Folgers Coffee is Seeking $12 Million in Tax Exemptions From a Recession-Riddled New Orleans

The Folgers coffee company facility in New Orleans East. (Source: Jon Turnipseed, WVUE-TV)

In 2017, Folgers Coffee built additions on to their two plants in New Orleans East. These additions, which should have been subject to property taxes, have not had a single tax dollar paid on them since they were constructed 2 years ago. 


Through some shady bureaucratic maneuverings, of course!

Before building the additions, Folgers filed an advanced notice with Louisiana Economic Development in 2017. When the additions were completed in 2018, Folgers submitted their exemption application, however, it was incomplete. Louisiana Economic Development asked Folgers for additional information, clarification on the new jobs they would create, and for them to reformat their breakdown of purchases. 

That small list of edits took Folgers, a multi-national corporation and the leading ground coffee vendor in the United States, 15 months to complete. By delaying their response, Folgers delayed the vote on their tax exemptions, excusing themselves from paying taxes on their additions to New Orleans for 2 years. 

Broderick Bagert of Together Louisana explained that after the Louisiana Economic Development Board had processed Folgers’ completed application, Folgers sent them an email asking them to further delay any actions by the board. This further clarified that their previous actions to delay the vote were likely purposeful. 

Acknowledging this, at a November meeting of The Louisiana Board of Commerce and Industry, Folger consultant Jimmy Leonard said that they requested the delay because they wanted the board to consider their application at the same time as their newer applications. 

Also reviewed at the meeting was a letter from New Orleans Councilwoman Helena Moreno written on October 26. She wrote, “due to the alarming length of time of not paying millions of dollars of taxes and now seeking a loophole to get a pass…The total owed could be as high as $12 million…We cannot afford for a large corporation to not pay its fair share when our residents and small business owners are being asked to sacrifice so much.”

When questioned about their application for a tax exemption, The J.M. Smucker Company, which owns Folgers Coffee, commented, “While we understand there are individuals who do not support the ITEP program as it is currently structured, we are one of several businesses in New Orleans participating in the program…These incentives were a factor in us consolidating our coffee operations from other cities to New Orleans and they allow us to continue to invest and grow our local operations, which we have for the last decade. We are following the outlined process and have no outstanding tax debt or previous filings under formal review. Given that, our focus is on producing coffee and continuing to support our local communities.”

Disputing this statement, Broderick Bagert pointed out that even when The Louisiana Board of Commerce and Industry rejected tax exemption claims, “Every single one of the projects they rejected went forward with construction as planned.” In other words, Louisiana doesn’t need to rely on ITEP to create jobs. 

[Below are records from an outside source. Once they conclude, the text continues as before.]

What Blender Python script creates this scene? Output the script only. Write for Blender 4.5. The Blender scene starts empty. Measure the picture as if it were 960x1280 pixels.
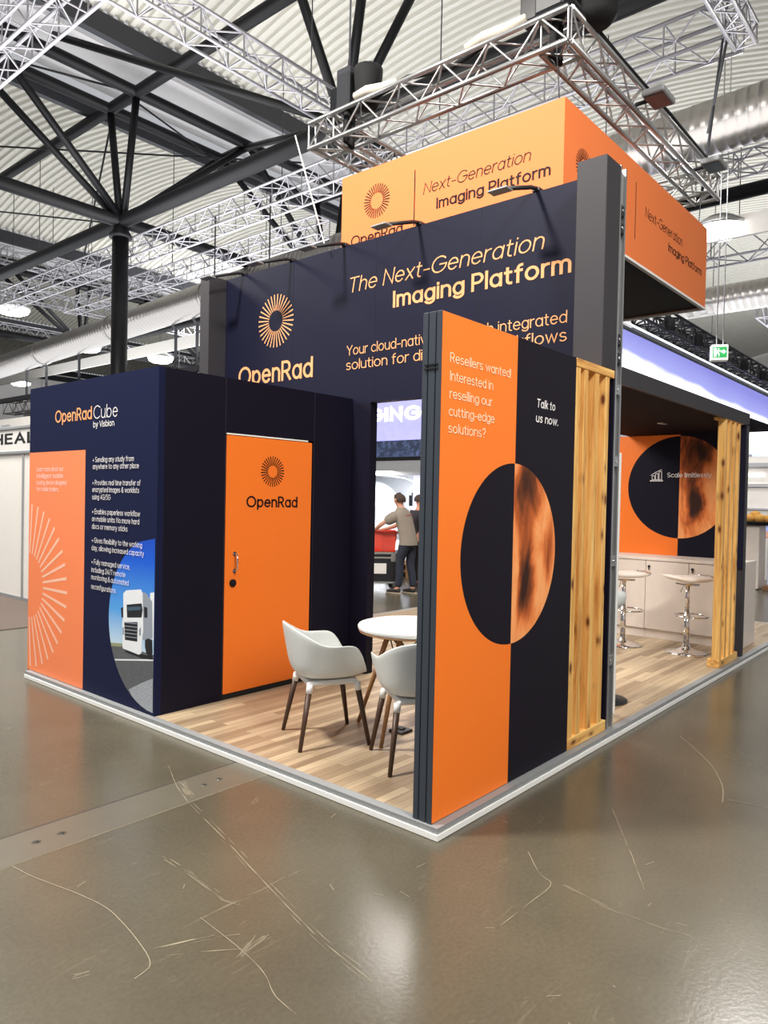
import bpy, math, random
from mathutils import Vector, Matrix, noise as mnoise
random.seed(7)
SC = bpy.context.scene
COL = SC.collection
PI = math.pi

# ------------------------------------------------------------------ camera
yaw, pitch, roll, FPX = 0.706808702, -0.0195674974, 0.0206134514, 913.507371
fw = Vector((math.cos(yaw)*math.cos(pitch), math.sin(yaw)*math.cos(pitch), math.sin(pitch)))
rt = Vector((math.sin(yaw), -math.cos(yaw), 0.0))
up = rt.cross(fw)
rt2 = rt*math.cos(roll)+up*math.sin(roll)
up2 = -rt*math.sin(roll)+up*math.cos(roll)
camd = bpy.data.cameras.new('camera')
cam = bpy.data.objects.new('camera', camd); COL.objects.link(cam)
camd.sensor_fit = 'HORIZONTAL'; camd.sensor_width = 36.0
camd.lens = FPX/960*36.0
camd.clip_start = 0.05; camd.clip_end = 400
cam.matrix_world = Matrix(((rt2.x, up2.x, -fw.x, -2.83560986), (rt2.y, up2.y, -fw.y, -2.04319042), (rt2.z, up2.z, -fw.z, 1.65), (0, 0, 0, 1)))
SC.camera = cam

# ------------------------------------------------------------------ world, lights, exposure
w = bpy.data.worlds.new('hall_ambient'); SC.world = w; w.use_nodes = True
bg = w.node_tree.nodes['Background']; bg.inputs[0].default_value = (0.93, 0.95, 1.0, 1); bg.inputs[1].default_value = 0.5
SC.view_settings.view_transform = 'Standard'; SC.view_settings.look = 'None'
SC.view_settings.exposure = 0.0; SC.view_settings.gamma = 1.0; SC.view_settings.use_curve_mapping = False


def area(name, loc, target, sx, sy, power, color=(1, 1, 1)):
    l = bpy.data.lights.new(name, 'AREA'); l.shape = 'RECTANGLE'; l.size = sx; l.size_y = sy; l.energy = power; l.color = color
    o = bpy.data.objects.new(name, l); COL.objects.link(o); o.location = loc
    o.rotation_euler = (Vector(target)-Vector(loc)).to_track_quat('-Z', 'Y').to_euler()
    return o


area('hall_light_front', (-3.0, 3.0, 8.2), (1.6, 2.0, 1.6), 0.9, 0.9, 950, (1.0, 0.95, 0.88))
area('hall_light_aisle', (-1.2, -4.2, 7.0), (0.8, 0.0, 1.2), 1.6, 1.0, 600, (1.0, 0.95, 0.88))
area('hall_light_far', (10.5, 1.0, 8.3), (10.5, 1.0, 0), 2.0, 1.0, 380, (1.0, 0.97, 0.92))
area('shell_stand_fill', (0.0, 11.0, 7.5), (1.5, 11.0, 0), 3.0, 1.5, 700, (1.0, 0.96, 0.9))  # added fill that brightens the white shell stand wall
area('roof_fill_near', (3.0, 8.0, 6.0), (3.0, 8.0, 14), 16, 16, 2500, (0.97, 0.97, 0.98))  # unseen upward panel added to brighten the near vaults
area('roof_fill_far', (18.0, 24.0, 6.5), (18.0, 24.0, 14), 28, 28, 5200, (0.95, 0.97, 1.0))  # added upward fill for the far roof, no fixture modelled
area('roof_fill_right', (32.0, 2.0, 6.9), (32.0, 2.0, 14), 26, 18, 3600, (0.95, 0.97, 1.0))  # extra unseen fill lifting the dark roof at the right
area('far_wall_fill', (20.5, 27.0, 8.6), (26.0, 50.0, 4.0), 6.0, 3.0, 3000, (0.95, 0.97, 1.0))  # sideways fill added to lighten the far hall walls
area('stand_light_rear', (4.0, 3.2, 3.7), (3.8, 3.2, 0), 1.2, 1.6, 130, (1.0, 0.95, 0.9))
area('lounge_downlight', (4.4, 0.9, 2.40), (4.9, 0.9, 0), 0.4, 0.4, 5, (1.0, 0.86, 0.7))
area('scanner_booth_light', (13.9, 11.6, 2.55), (14.3, 11.6, 0.0), 0.8, 4.0, 480, (1.0, 1.0, 1.0))

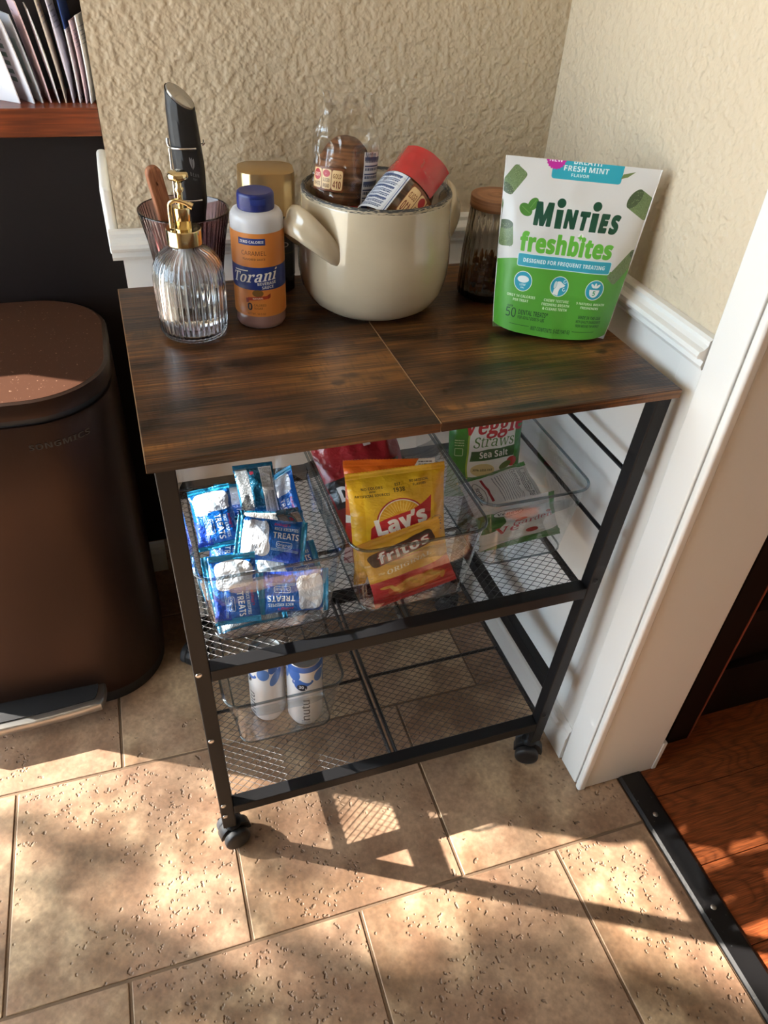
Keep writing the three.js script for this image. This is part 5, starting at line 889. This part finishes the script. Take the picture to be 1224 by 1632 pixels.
// ---- drink cans
{
  const art = canvasTex(1024, 640, (g, w, h) => {
    g.fillStyle = '#e3e2e2'; g.fillRect(0, 0, w, h);
    const r = rngOf(41); for (let i = 0; i < 26; i++) { const x = r() * w, y = r() * h * 0.28; g.fillStyle = ['#3f6bb8', '#5f86c8', '#c9cbe2', '#2f569f', '#e3e2e2'][i % 5]; g.beginPath(); g.ellipse(x, y, 40 + r() * 60, 24 + r() * 40, r() * 3, 0, 6.3); g.fill(); }
    g.fillStyle = '#3a63ac'; g.fillRect(0, 0, w, 44);
    for (const X of [256, 768]) { ell(g, X - 30, 196, 46, 34, '#191c2a'); txt(g, '30', X - 36, 192, 42, '#f0f0f0'); txt(g, 'g', X + 2, 206, 20, '#f0f0f0'); g.save(); g.translate(X, 404); g.rotate(-Math.PI / 2); txt(g, 'nutu', -40, 0, 110, '#24252c', { style: '', sx: 1.05 }); g.restore(); lines(g, X - 40, 560, 80, 4, 14, 6, '#8d8fa0', 5); }
  });
  const canMat = std({ map: art, roughness: 0.28, metalness: 0.25 });
  const make = () => {
    const c = new THREE.Group(); c.name = 'drink_can';
    part('body', (() => { const pts = [[0.0235, 0.0008], [0.0262, 0.007], [0.0288, 0.0145], [0.0288, 0.1385], [0.0275, 0.1455], [0.0262, 0.1485]], g = lathe(pts, 56), uv = g.attributes.uv, p = g.attributes.position; for (let i = 0; i < p.count; i++) uv.setY(i, p.getY(i) / 0.149); return g; })(), canMat, c);
    part('base', lathe([[0, 0.006], [0.018, 0.004], [0.0222, 0.0004], [0.0236, 0.0009]], 40), brushed, c);
    part('lid', lathe([[0, 0.1452], [0.0215, 0.1452], [0.0228, 0.1435], [0.0240, 0.1440], [0.0250, 0.1500], [0.0262, 0.1502], [0.0268, 0.1490], [0.0262, 0.1480]], 48), brushed, c);
    part('tab', (() => { const s = roundRect(0.012, 0.024, 0.0055), hole = new THREE.Path(); hole.absellipse(0, -0.006, 0.0034, 0.0036, 0, 6.2832); s.holes.push(hole); const g = new THREE.ExtrudeGeometry(s, { depth: 0.0010, bevelEnabled: true, bevelSize: 0.0004, bevelThickness: 0.0004, bevelSegments: 2 }); g.rotateX(-Math.PI / 2); return g.translate(0, 0.1463, 0); })(), brushed, c);
    return c;
  };
  const a = make(), b = a.clone();
  tag(a, 'nearer of two white and blue drink cans in the lower bin, with a dark badge', 'can'); a.position.set(-0.446, SH2 + 0.0012, 0.314); a.rotation.y = -1.75;
  tag(b, 'white and blue drink can turned sideways, the farther one in the lower bin', 'can'); b.position.set(-0.503, SH2 + 0.0012, 0.290); b.rotation.y = -2.75;
}
renderer.render(scene, camera);
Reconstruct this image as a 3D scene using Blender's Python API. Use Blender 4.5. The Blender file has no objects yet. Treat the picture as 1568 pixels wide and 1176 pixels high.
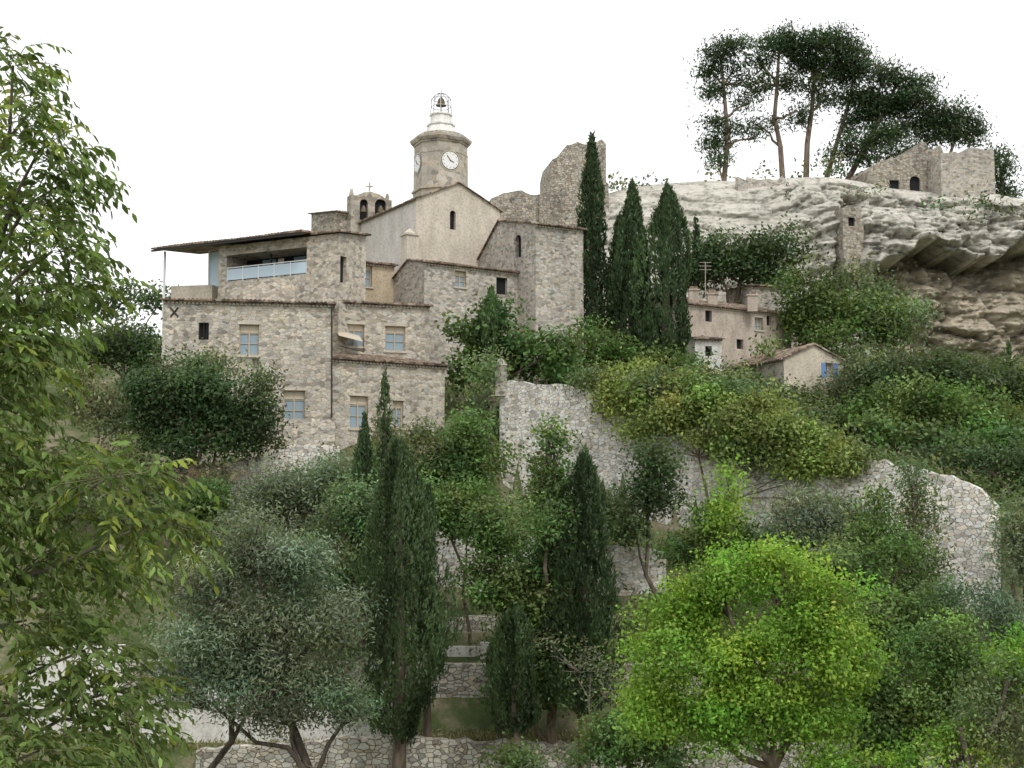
import bpy, math, numpy as np
from mathutils import noise as mnoise, Vector
rng=np.random.default_rng(7)
F=1893.0; PT=math.atan(172/F); CP,SP=math.cos(PT),math.sin(PT)
def P(px,py,d):
    U=(px-784)/F; v=(588-py)/F; dy=CP-v*SP; dz=SP+v*CP; t=d/dy
    return np.array([U*t,d,dz*t])
def S(px,d): return px*d/F
def nrm(v): return v/np.maximum(np.linalg.norm(v,axis=-1,keepdims=True),1e-9)
# ---------------- materials
def newmat(name):
    m=bpy.data.materials.new(name); m.use_nodes=True; nt=m.node_tree; b=nt.nodes['Principled BSDF']
    b.inputs['Roughness'].default_value=.9
    if 'Specular IOR Level' in b.inputs: b.inputs['Specular IOR Level'].default_value=.2
    return m,nt,b
def N(nt,t,**k):
    n=nt.nodes.new(t)
    for a,v in k.items(): setattr(n,a,v)
    return n
def ramp(nt,stops):
    r=N(nt,'ShaderNodeValToRGB'); cr=r.color_ramp
    while len(cr.elements)<len(stops): cr.elements.new(.5)
    for e,(p,c) in zip(cr.elements,stops):
        e.position=p; e.color=(*c,1) if len(c)==3 else c
    return r
def mixc(nt,fac,a,b,mode='MIX'):
    m=N(nt,'ShaderNodeMix',data_type='RGBA',blend_type=mode)
    def s(i,v):
        if hasattr(v,'links'): nt.links.new(v,m.inputs[i])
        else: m.inputs[i].default_value=v if not isinstance(v,tuple) else (*v,1)
    s(0,fac); s(6,a); s(7,b); return m.outputs[2]
def stone(name,c1,c2,mortar,scale=3.0,zs=1.7,weather=.4,mw=.06,bump=.5):
    m,nt,b=newmat(name); L=nt.links.new
    tc=N(nt,'ShaderNodeTexCoord'); mp=N(nt,'ShaderNodeMapping'); mp.inputs['Scale'].default_value=(1,1,zs)
    L(tc.outputs['Object'],mp.inputs[0])
    dn=N(nt,'ShaderNodeTexNoise'); dn.inputs['Scale'].default_value=1.3; L(mp.outputs[0],dn.inputs['Vector'])
    ad=N(nt,'ShaderNodeVectorMath',operation='MULTIPLY_ADD'); L(dn.outputs['Color'],ad.inputs[0]); ad.inputs[1].default_value=(.2,.2,.12); L(mp.outputs[0],ad.inputs[2])
    v=N(nt,'ShaderNodeTexVoronoi'); v.inputs['Scale'].default_value=scale; v.inputs['Randomness'].default_value=.8; L(ad.outputs[0],v.inputs['Vector'])
    e=N(nt,'ShaderNodeTexVoronoi',feature='DISTANCE_TO_EDGE'); e.inputs['Scale'].default_value=scale; e.inputs['Randomness'].default_value=.8; L(ad.outputs[0],e.inputs['Vector'])
    sp=N(nt,'ShaderNodeSeparateColor'); L(v.outputs['Color'],sp.inputs[0])
    cr=ramp(nt,[(0,tuple(.66*q for q in c2)),(.2,c2),(.6,c1),(1,tuple(min(.85,1.18*q) for q in c1))]); L(sp.outputs[0],cr.inputs[0]); base=cr.outputs[0]
    hue=ramp(nt,[(0,(1.06,.99,.9)),(.5,(1,1,1)),(1,(.95,.98,1.02))]); L(sp.outputs[1],hue.inputs[0]); base=mixc(nt,1.0,base,hue.outputs[0],'MULTIPLY')
    rm=ramp(nt,[(0,(0,0,0)),(mw,(1,1,1))]); L(e.outputs['Distance'],rm.inputs[0])
    c=mixc(nt,rm.outputs[0],mortar,base)
    w=N(nt,'ShaderNodeTexNoise'); w.inputs['Scale'].default_value=.35; w.inputs['Detail'].default_value=7; w.inputs['Roughness'].default_value=.7
    m2=N(nt,'ShaderNodeMapping'); m2.inputs['Scale'].default_value=(1,1,.5); L(tc.outputs['Object'],m2.inputs[0]); L(m2.outputs[0],w.inputs['Vector'])
    wr=ramp(nt,[(.30,(1-weather,)*3),(.5,(.97,.96,.94)),(.68,(1.1,1.1,1.08))]); L(w.outputs['Fac'],wr.inputs[0])
    c=mixc(nt,1.0,c,wr.outputs[0],'MULTIPLY')
    fn=N(nt,'ShaderNodeTexNoise'); fn.inputs['Scale'].default_value=7; fn.inputs['Detail'].default_value=5; fn.inputs['Roughness'].default_value=.7; L(mp.outputs[0],fn.inputs['Vector'])
    fr=ramp(nt,[(.33,(.72,.72,.72)),(.5,(1,1,1)),(.7,(1.1,1.1,1.1))]); L(fn.outputs['Fac'],fr.inputs[0])
    c=mixc(nt,1.0,c,fr.outputs[0],'MULTIPLY'); L(c,b.inputs['Base Color'])
    bp=N(nt,'ShaderNodeBump'); bp.inputs['Strength'].default_value=bump; bp.inputs['Distance'].default_value=.06
    L(rm.outputs[0],bp.inputs['Height']); L(bp.outputs[0],b.inputs['Normal'])
    return m
def plaster(name,c1,c2,sc=1.2):
    m,nt,b=newmat(name); L=nt.links.new
    tc=N(nt,'ShaderNodeTexCoord'); mp=N(nt,'ShaderNodeMapping'); mp.inputs['Scale'].default_value=(1,1,.4); L(tc.outputs['Object'],mp.inputs[0])
    n=N(nt,'ShaderNodeTexNoise'); n.inputs['Scale'].default_value=sc; n.inputs['Detail'].default_value=7; n.inputs['Roughness'].default_value=.65; L(mp.outputs[0],n.inputs['Vector'])
    r=ramp(nt,[(.35,c2),(.62,c1)]); L(n.outputs['Fac'],r.inputs[0])
    n2=N(nt,'ShaderNodeTexNoise'); n2.inputs['Scale'].default_value=7; n2.inputs['Detail'].default_value=5; L(tc.outputs['Object'],n2.inputs['Vector'])
    r2=ramp(nt,[(.3,(.72,)*3),(.5,(1,)*3),(.7,(1.1,)*3)]); L(n2.outputs['Fac'],r2.inputs[0])
    L(mixc(nt,1.0,r.outputs[0],r2.outputs[0],'MULTIPLY'),b.inputs['Base Color'])
    bp=N(nt,'ShaderNodeBump'); bp.inputs['Strength'].default_value=.3; bp.inputs['Distance'].default_value=.04; L(n2.outputs['Fac'],bp.inputs['Height']); L(bp.outputs[0],b.inputs['Normal'])
    return m
def plain(name,c,rough=.7,metal=0):
    m,nt,b=newmat(name); b.inputs['Base Color'].default_value=(*c,1); b.inputs['Roughness'].default_value=rough; b.inputs['Metallic'].default_value=metal
    return m
def tiles():
    m,nt,b=newmat('roof_tiles'); L=nt.links.new
    tc=N(nt,'ShaderNodeTexCoord')
    v=N(nt,'ShaderNodeTexVoronoi'); v.inputs['Scale'].default_value=3.2; L(tc.outputs['Object'],v.inputs['Vector'])
    sp=N(nt,'ShaderNodeSeparateColor'); L(v.outputs['Color'],sp.inputs[0])
    r=ramp(nt,[(0,(.09,.075,.065)),(.4,(.20,.155,.125)),(.75,(.31,.23,.17)),(1,(.40,.36,.31))]); L(sp.outputs[0],r.inputs[0])
    n=N(nt,'ShaderNodeTexNoise'); n.inputs['Scale'].default_value=.8; n.inputs['Detail'].default_value=5; L(tc.outputs['Object'],n.inputs['Vector'])
    r2=ramp(nt,[(.35,(.6,.6,.58)),(.65,(1.1,1.05,1))]); L(n.outputs['Fac'],r2.inputs[0])
    L(mixc(nt,1.0,r.outputs[0],r2.outputs[0],'MULTIPLY'),b.inputs['Base Color']); return m
def foliage():
    m=bpy.data.materials.new('foliage'); m.use_nodes=True; nt=m.node_tree; nt.nodes.clear(); L=nt.links.new
    o=N(nt,'ShaderNodeOutputMaterial'); a=N(nt,'ShaderNodeAttribute',attribute_name='Col')
    p=N(nt,'ShaderNodeBsdfPrincipled'); p.inputs['Roughness'].default_value=.55; p.inputs['Specular IOR Level'].default_value=.25
    t=N(nt,'ShaderNodeBsdfTranslucent'); mx=N(nt,'ShaderNodeMixShader'); mx.inputs[0].default_value=.36
    L(a.outputs['Color'],p.inputs['Base Color'])
    g=mixc(nt,1.0,a.outputs['Color'],(1.45,1.45,.8),'MULTIPLY'); L(g,t.inputs['Color'])
    L(p.outputs[0],mx.inputs[1]); L(t.outputs[0],mx.inputs[2]); L(mx.outputs[0],o.inputs[0]); return m
def bark():
    m,nt,b=newmat('bark'); L=nt.links.new; tc=N(nt,'ShaderNodeTexCoord')
    a=N(nt,'ShaderNodeAttribute',attribute_name='Col')
    n=N(nt,'ShaderNodeTexNoise'); n.inputs['Scale'].default_value=5; n.inputs['Detail'].default_value=5; mp=N(nt,'ShaderNodeMapping'); mp.inputs['Scale'].default_value=(1,1,.25); L(tc.outputs['Object'],mp.inputs[0]); L(mp.outputs[0],n.inputs['Vector'])
    r=ramp(nt,[(.35,(.55,.55,.55)),(.65,(1.3,1.25,1.2))]); L(n.outputs['Fac'],r.inputs[0])
    L(mixc(nt,1.0,a.outputs['Color'],r.outputs[0],'MULTIPLY'),b.inputs['Base Color']); return m
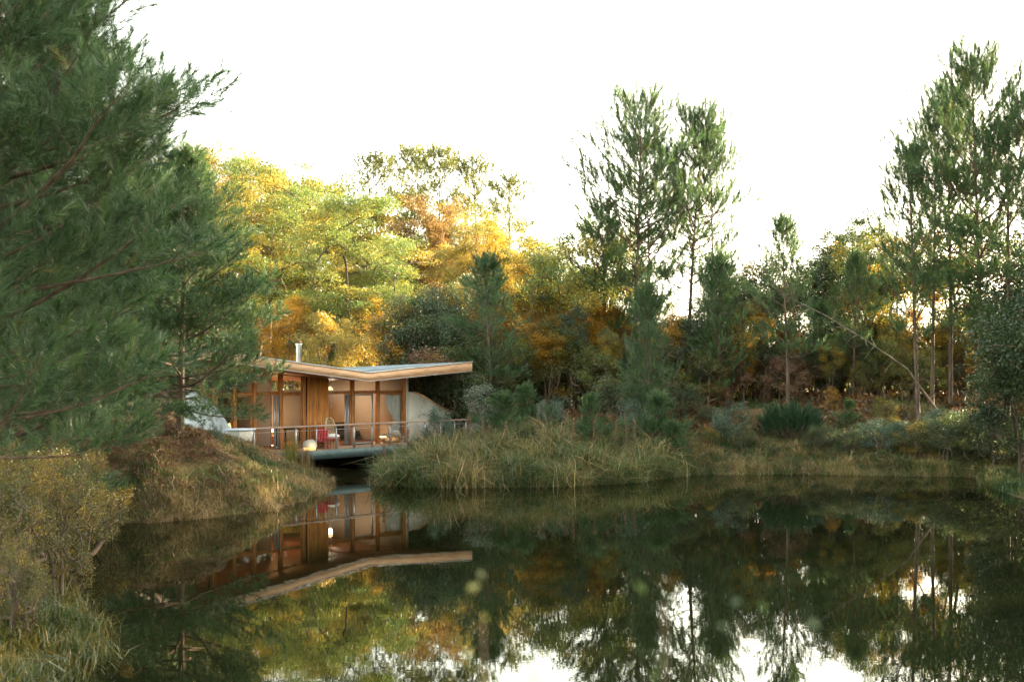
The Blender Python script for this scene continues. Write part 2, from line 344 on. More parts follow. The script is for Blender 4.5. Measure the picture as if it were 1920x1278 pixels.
def leafy_parts(seed, H, hb, Rx, Ry, n_lobes=22, ppl=14, lobe=.36, flat=.6, tmpl=None, ts=1.0, tops=None, fork=.8, stems=1, tilt=.25, lean=(0, 0), tip=.0052, shell=.4):
    g = np.random.default_rng(seed); tmpl = tmpl or LEAF
    cz = (H+hb)/2; rz = (H-hb)/2; pts = []; hue = []
    for l in range(n_lobes):
        while True:
            c = g.uniform(-1, 1, 3)
            q = np.linalg.norm(c)
            if shell < q < 1: break
        if c[2] < 0: c[:2] *= .9
        lr = lobe*g.uniform(.7, 1.25)*min(Rx, rz*1.3); ctr = np.array([c[0]*Rx*.82, c[1]*Ry*.82, cz + c[2]*rz*.86]); hb_ = g.normal(0, .24)
        for i in range(ppl):
            v = g.normal(size=3); v /= np.linalg.norm(v); v *= lr*g.uniform(.15, 1)**.5; v[2] *= flat
            p_ = ctr + v
            if p_[2] > .15: pts.append(p_); hue.append(hb_ + g.normal(0, .08))
    pts = np.array(pts); hue = np.array(hue)
    pts[:, 0] += lean[0]*(pts[:, 2]/H)**1.2; pts[:, 1] += lean[1]*(pts[:, 2]/H)**1.2
    N = []; par = []; 
    for s in range(stems):
        n0 = 9; bx, by = (0, 0) if stems == 1 else g.normal(0, .18, 2); tx, ty = (g.normal(0, .06, 2)*H if stems == 1 else g.normal(0, .3, 2)*np.array([Rx, Ry]))
        for i in range(n0):
            t = i/(n0-1); z = t*(hb + (H-hb)*fork) - (.15 if i == 0 else 0)
            N.append(np.array([bx + (tx + lean[0]*fork)*t**1.3 + g.normal(0, .02)*H*.1*(i > 0), by + (ty+lean[1]*fork)*t**1.3, z])); par.append(len(N)-2 if i else -1)
    order = np.argsort(np.linalg.norm(pts - np.array([0, 0, hb*.8]), axis=1))
    load = [0]*len(N)
    A = np.zeros((len(N) + 2*len(pts), 3)); A[:len(N)] = N; cnt = len(N)
    lastn = []
    for oi in order:
        p_ = pts[oi]; dd = A[:cnt] - p_; c_ = np.sqrt((dd**2).sum(1)) + .9*np.maximum(0, dd[:, 2] + .1)
        j = int(np.argmin(c_)); L = np.linalg.norm(p_ - A[j])
        if L > .45:
            mid = (p_ + A[j])/2 + g.normal(0, .07*L, 3) + np.array([0, 0, -.06*L]); A[cnt] = mid; par.append(j); load.append(0); j = cnt; cnt += 1
        A[cnt] = p_; par.append(j); load.append(1); cnt += 1
    load = np.array(load, float)
    for i in range(cnt-1, 0, -1):
        if par[i] >= 0: load[par[i]] += load[i]
    rad = tip*np.sqrt(load + .3)
    A = A[:cnt]; segs = []
    for i in range(cnt):
        if par[i] >= 0:
            r_p = rad[par[i]] if par[i] >= 0 else rad[i]
            segs.append((np.array([A[par[i]], A[i]]), np.array([min(r_p, rad[i]*1.35), rad[i]])))
    D = np.array([[0, 0, 1.]]) + g.normal(0, tilt, pts.shape)
    V, Fc, T = scatter(tmpl, pts, basis(D, g), ts*g.uniform(.75, 1.2, len(pts)), g, hue)
    tv, tf = tubes(segs, 5)
    return (tv, tf), (V, Fc, T), len(pts)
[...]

Furthermore, The J.M. Smucker Company’s claim that they are “continuing to support our local communities” was regarded as laughable by many, since they are planning on taking $12 million from New Orleans residents. 

Shawn Anglim, who helped create Morris Jeff Community School, commented, “We are not really asking for much we’re asking for Folgers to follow the law…I’m asking Folgers to step up and do their part for my children, for our public schools, for our city…this is not something extra we’re asking for it’s not charity. It’s being a good citizen and a good member of the city that you are a part of.”

Despite the strong arguments against the exemptions, the board ended up approving 13 tax exemptions for Folgers Coffee. For the tax breaks to be awarded, Folger’s application will have to be approved by the New Orleans City Council. 

This Thursday, December 17th the New Orleans City Council will vote to approve a $12 million property tax break for Folgers Coffee. As of now, the council is poised to approve the tax break despite the fact that New Orleans just furloughed 4,000+ city employees and is threatening to lay off many more workers next year. 

Some council members have already made their disapproval clear. New Orleans City Councilwoman Helena Moreno commented, “To see someone’s trying to go in for a tax exemption or break because they didn’t file their taxes from several years ago and now they want the exemption, I just think that’s really ridiculous and to tell you the truth, you know, I’m kind of offended by it as well, if they are to get this exemption I think that’s just a complete slap in the face to good government and it should be something that the everyday taxpayer of this city is completely appalled about.”